[Begin Material for this task]

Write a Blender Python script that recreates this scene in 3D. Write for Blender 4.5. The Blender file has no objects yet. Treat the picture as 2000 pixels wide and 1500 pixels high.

[End Material for this task]
[Begin Material for this task]

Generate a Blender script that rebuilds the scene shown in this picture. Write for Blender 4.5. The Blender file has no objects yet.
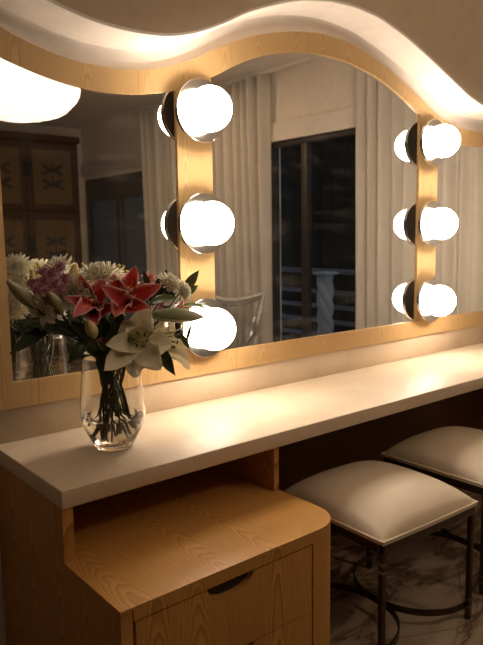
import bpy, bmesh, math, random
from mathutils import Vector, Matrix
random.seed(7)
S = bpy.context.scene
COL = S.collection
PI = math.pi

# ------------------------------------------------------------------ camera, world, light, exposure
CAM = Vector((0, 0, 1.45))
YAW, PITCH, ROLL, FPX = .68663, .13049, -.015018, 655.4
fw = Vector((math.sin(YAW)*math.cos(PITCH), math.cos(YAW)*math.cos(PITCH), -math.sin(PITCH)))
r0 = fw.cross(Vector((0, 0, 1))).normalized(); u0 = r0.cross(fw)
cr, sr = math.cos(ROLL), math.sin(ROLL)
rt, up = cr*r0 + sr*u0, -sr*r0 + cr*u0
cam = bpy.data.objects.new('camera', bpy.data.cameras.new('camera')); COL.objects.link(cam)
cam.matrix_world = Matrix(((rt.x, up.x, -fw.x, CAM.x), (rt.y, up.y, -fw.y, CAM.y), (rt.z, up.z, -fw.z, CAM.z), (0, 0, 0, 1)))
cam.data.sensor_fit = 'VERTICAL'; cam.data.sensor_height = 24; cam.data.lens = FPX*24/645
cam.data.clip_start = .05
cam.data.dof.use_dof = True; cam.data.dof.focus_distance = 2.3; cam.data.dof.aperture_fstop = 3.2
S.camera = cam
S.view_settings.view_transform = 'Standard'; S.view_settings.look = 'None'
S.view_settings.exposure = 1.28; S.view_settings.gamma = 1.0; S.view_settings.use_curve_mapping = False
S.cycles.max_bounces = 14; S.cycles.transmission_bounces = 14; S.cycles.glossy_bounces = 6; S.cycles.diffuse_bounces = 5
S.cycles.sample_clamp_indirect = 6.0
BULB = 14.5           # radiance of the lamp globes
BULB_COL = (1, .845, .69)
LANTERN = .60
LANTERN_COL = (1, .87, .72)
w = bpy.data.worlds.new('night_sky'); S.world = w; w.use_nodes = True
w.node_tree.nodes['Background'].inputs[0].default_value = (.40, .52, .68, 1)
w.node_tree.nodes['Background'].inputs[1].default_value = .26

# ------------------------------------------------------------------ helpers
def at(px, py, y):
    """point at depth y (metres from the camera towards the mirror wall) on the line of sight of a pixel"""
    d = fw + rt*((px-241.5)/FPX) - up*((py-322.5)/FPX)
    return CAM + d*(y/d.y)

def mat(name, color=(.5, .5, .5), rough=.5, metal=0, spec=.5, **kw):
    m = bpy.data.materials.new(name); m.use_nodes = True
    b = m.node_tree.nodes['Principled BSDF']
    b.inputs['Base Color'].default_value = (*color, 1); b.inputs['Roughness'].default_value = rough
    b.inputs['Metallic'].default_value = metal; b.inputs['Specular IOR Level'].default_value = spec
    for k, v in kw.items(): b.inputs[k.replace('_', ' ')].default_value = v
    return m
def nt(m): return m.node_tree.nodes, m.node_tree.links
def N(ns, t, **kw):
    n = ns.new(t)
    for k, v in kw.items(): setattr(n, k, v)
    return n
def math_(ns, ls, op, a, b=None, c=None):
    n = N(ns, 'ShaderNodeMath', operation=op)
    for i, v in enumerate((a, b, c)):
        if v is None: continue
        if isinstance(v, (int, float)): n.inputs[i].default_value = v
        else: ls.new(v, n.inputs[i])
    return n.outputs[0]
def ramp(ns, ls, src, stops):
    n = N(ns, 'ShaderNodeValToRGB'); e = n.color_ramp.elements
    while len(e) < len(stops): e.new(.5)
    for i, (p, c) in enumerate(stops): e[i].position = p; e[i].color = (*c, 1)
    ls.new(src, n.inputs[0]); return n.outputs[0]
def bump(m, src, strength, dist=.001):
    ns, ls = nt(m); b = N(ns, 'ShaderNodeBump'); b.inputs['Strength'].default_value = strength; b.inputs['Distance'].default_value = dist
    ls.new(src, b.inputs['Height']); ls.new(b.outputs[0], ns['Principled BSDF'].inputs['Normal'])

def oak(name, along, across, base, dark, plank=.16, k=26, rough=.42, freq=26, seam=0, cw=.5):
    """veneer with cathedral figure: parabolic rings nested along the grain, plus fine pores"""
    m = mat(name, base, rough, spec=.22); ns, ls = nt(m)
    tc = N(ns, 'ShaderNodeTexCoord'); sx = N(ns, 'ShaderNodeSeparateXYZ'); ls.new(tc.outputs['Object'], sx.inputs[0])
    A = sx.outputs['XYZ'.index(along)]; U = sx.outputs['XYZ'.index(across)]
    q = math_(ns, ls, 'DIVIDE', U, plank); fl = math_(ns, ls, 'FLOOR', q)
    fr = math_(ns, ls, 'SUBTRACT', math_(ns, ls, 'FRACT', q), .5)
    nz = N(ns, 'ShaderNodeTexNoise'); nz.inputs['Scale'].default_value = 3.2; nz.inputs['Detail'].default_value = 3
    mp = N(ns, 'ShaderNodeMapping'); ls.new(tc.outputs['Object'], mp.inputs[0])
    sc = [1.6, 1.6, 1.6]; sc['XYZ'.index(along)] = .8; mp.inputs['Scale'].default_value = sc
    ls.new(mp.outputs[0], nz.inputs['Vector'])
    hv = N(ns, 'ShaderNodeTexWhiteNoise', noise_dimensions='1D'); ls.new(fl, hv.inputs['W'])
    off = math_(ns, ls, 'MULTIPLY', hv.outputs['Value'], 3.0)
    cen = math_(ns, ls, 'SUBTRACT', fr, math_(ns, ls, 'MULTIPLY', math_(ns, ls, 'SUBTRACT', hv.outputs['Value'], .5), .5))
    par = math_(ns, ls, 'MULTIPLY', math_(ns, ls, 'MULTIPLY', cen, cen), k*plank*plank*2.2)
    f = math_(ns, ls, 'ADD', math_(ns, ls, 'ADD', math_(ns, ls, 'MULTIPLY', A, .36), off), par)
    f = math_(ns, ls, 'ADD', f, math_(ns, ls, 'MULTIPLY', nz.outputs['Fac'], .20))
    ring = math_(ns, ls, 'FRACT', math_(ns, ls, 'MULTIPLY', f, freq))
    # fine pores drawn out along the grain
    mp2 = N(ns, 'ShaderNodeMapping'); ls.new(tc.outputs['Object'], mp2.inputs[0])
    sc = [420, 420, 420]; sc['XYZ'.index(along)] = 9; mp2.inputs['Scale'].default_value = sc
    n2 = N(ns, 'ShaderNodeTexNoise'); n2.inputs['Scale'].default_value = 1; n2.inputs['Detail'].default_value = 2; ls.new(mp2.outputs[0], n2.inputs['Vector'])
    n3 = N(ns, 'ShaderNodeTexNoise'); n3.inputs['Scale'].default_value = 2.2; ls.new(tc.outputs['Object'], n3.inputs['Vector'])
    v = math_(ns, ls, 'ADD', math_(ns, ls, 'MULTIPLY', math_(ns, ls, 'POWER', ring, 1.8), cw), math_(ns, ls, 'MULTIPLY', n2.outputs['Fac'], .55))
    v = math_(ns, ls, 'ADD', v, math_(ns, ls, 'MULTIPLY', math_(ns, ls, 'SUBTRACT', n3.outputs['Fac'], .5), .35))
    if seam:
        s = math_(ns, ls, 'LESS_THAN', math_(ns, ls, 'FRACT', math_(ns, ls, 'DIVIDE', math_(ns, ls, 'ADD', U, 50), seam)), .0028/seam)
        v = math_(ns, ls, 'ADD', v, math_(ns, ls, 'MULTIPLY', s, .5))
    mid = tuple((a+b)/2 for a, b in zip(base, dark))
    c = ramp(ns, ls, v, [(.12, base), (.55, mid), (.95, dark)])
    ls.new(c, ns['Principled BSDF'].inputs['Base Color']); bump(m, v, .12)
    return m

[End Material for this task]
[Begin Material for this task]

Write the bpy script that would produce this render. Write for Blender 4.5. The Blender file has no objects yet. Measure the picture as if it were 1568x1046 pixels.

[End Material for this task]

- **Work to complete**
Find the lines containing "file" and pull them out.

- **Solution for this problem**
Write a Blender Python script that recreates this scene in 3D. Write for Blender 4.5. The Blender file has no objects yet. Treat the picture as 2000 pixels wide and 1500 pixels high.
Generate a Blender script that rebuilds the scene shown in this picture. Write for Blender 4.5. The Blender file has no objects yet.
Write the bpy script that would produce this render. Write for Blender 4.5. The Blender file has no objects yet. Measure the picture as if it were 1568x1046 pixels.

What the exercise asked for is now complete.